-- Begin Dataset extract --

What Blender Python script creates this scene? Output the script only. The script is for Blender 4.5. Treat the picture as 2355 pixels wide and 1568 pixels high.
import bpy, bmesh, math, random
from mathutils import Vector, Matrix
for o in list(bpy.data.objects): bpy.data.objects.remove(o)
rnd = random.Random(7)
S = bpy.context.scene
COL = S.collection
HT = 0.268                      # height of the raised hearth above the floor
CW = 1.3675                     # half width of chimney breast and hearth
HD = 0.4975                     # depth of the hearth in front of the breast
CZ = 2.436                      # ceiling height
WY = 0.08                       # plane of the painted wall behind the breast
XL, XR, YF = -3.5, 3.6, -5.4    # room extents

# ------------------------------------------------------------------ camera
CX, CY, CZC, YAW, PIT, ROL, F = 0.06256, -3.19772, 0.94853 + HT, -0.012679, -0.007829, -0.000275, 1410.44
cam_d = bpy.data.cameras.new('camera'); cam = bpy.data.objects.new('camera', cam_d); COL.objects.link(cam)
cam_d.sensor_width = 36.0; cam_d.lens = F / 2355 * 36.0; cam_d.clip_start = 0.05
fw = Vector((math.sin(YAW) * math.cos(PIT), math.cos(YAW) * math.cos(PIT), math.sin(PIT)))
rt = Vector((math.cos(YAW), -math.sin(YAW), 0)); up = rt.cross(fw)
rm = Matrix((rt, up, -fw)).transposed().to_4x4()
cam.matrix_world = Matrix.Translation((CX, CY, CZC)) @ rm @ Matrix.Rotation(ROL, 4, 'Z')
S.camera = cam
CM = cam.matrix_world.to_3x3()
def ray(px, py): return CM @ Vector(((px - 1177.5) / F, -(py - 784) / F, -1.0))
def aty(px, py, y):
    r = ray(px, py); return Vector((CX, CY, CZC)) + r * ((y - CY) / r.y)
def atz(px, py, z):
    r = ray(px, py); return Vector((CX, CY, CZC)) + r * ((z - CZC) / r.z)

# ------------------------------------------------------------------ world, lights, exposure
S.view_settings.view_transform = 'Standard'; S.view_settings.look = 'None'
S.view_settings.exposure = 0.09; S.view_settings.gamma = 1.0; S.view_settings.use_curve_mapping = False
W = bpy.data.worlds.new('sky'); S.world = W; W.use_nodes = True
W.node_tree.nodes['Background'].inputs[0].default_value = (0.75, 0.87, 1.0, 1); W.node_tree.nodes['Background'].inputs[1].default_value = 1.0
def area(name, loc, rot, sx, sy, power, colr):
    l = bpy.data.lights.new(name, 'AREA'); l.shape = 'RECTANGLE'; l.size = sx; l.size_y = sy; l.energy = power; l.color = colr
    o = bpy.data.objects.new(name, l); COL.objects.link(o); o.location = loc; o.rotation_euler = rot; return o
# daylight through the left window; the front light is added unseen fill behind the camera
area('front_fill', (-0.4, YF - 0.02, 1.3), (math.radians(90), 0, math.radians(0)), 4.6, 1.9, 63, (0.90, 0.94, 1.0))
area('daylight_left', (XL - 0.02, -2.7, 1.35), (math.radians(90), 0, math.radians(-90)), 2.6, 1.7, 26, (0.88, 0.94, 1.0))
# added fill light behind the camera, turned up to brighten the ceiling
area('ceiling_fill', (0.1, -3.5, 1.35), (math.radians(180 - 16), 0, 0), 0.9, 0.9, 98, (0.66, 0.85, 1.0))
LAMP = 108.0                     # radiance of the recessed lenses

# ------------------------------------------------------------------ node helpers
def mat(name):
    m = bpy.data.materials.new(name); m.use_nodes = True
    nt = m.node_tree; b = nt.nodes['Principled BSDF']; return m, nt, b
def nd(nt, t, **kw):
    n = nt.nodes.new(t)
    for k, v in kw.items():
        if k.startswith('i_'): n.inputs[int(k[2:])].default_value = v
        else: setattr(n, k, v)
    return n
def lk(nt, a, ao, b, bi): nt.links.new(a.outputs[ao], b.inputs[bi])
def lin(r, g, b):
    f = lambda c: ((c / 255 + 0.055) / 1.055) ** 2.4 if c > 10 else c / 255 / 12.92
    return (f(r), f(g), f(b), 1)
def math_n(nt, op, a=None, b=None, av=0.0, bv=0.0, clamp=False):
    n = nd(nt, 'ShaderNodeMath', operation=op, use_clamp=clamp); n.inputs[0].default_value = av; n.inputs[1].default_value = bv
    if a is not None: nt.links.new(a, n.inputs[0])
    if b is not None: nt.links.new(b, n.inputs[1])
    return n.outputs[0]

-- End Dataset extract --

◆ Aim ◆
Determine how many lines include the word "scene" and report that number by itself.

◆ Answer below ◆
2